Mr. Clooney, again by point of unfair comparison, has rarely if ever delivered a performance as profoundly out of sync with the presumptive goals of a movie as Mr. Cage’s turn in “The Wicker Man.” But neither does Mr. Clooney send shivers up your spine, either in delight or dismay. Mr. Cage is the more unpredictable actor and consequently the more dangerous one. He has made a habit of failure and frequently pimped out his talent. And yet, as “Bad Lieutenant” shows, he remains the same Nicolas Cage of his early, later and most critically lauded career: the man of a thousand facial tics, a student of all accents and a master of none, a star who, for better, worse and sometimes both, gives us reason after reason to go the movies.

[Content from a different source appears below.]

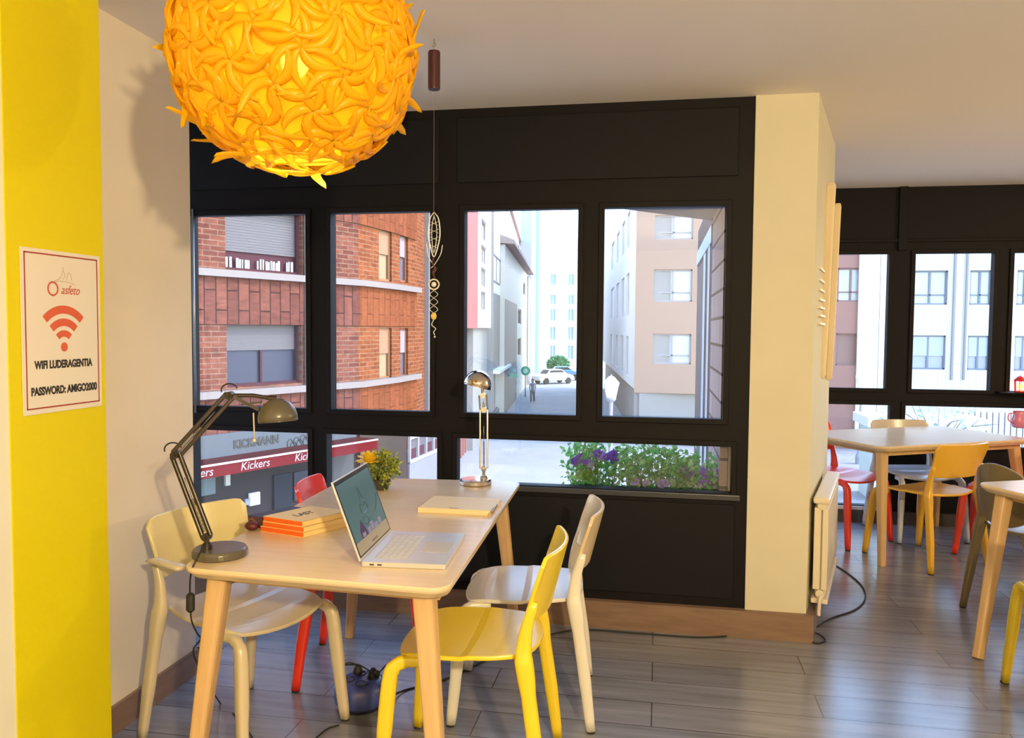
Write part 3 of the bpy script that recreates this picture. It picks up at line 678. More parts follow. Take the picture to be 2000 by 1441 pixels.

A version of this article appeared in print on November 15, 2009, on page AR1 of the New York edition.
-- Edited by Lady Trueheart on Thursday 28th of October 2010 04:00:22 AM
This is one of those brilliantly written, cleverly 'absolute truthing' various Nicolas Cage movie myths. why so arrogant to assume on my behalf that a movie just is this or that, it's fine to dislike a movie but that says more about taste (mine differs) (the writer's seems to be particularly cyclopsical) than the movie.... and i don't agree with more than half of it! whilst actually they are coming out of the closet as a Nicolas Cage fan! Regarding his choices and only being an 'over the top' actor They need to read my 'Ten Nicolas Cage myths deconstructed'!
Cool find Meg, I don't recall seeing it before, thanks for posting! Lots to get the teeth into!